Kernel fusion is one of those optimizations that sounds obvious in hindsight but took me embarrassingly long to internalize.

The problem

Every CUDA kernel launch involves a roundtrip to global memory. For element-wise ops chained together — say, a ReLU after a GELU after a layer norm — you're doing 3 separate read-write cycles to HBM. At 2TB/s bandwidth (A100), that sounds fine until you realize your compute is sitting idle waiting for memory.

The fix

Fuse them. Write a single kernel that does all three ops in registers, touching HBM exactly once per element.

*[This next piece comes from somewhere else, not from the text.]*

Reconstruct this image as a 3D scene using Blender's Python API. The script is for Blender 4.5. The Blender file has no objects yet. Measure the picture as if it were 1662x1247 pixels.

# Bad — three kernel launches, three HBM roundtrips
x = layer_norm(x)
x = gelu(x)
x = relu(x)
 
# Good (conceptually) — one fused kernel
x = fused_layer_norm_gelu_relu(x)

When it actually matters

Fusion pays off when:

  • Ops are memory-bound (not compute-bound)
  • The fused result fits in L2/shared memory
  • You're doing this in a hot path (forward/backward of large models)

Flash Attention is the canonical example — 5-10x speedup over naive attention purely from fusion + tiling.

What I'm still figuring out

Triton makes this much more approachable than raw CUDA. But getting the tiling right for non-trivial ops is still painful. Next up: reading the Triton matmul tutorial carefully.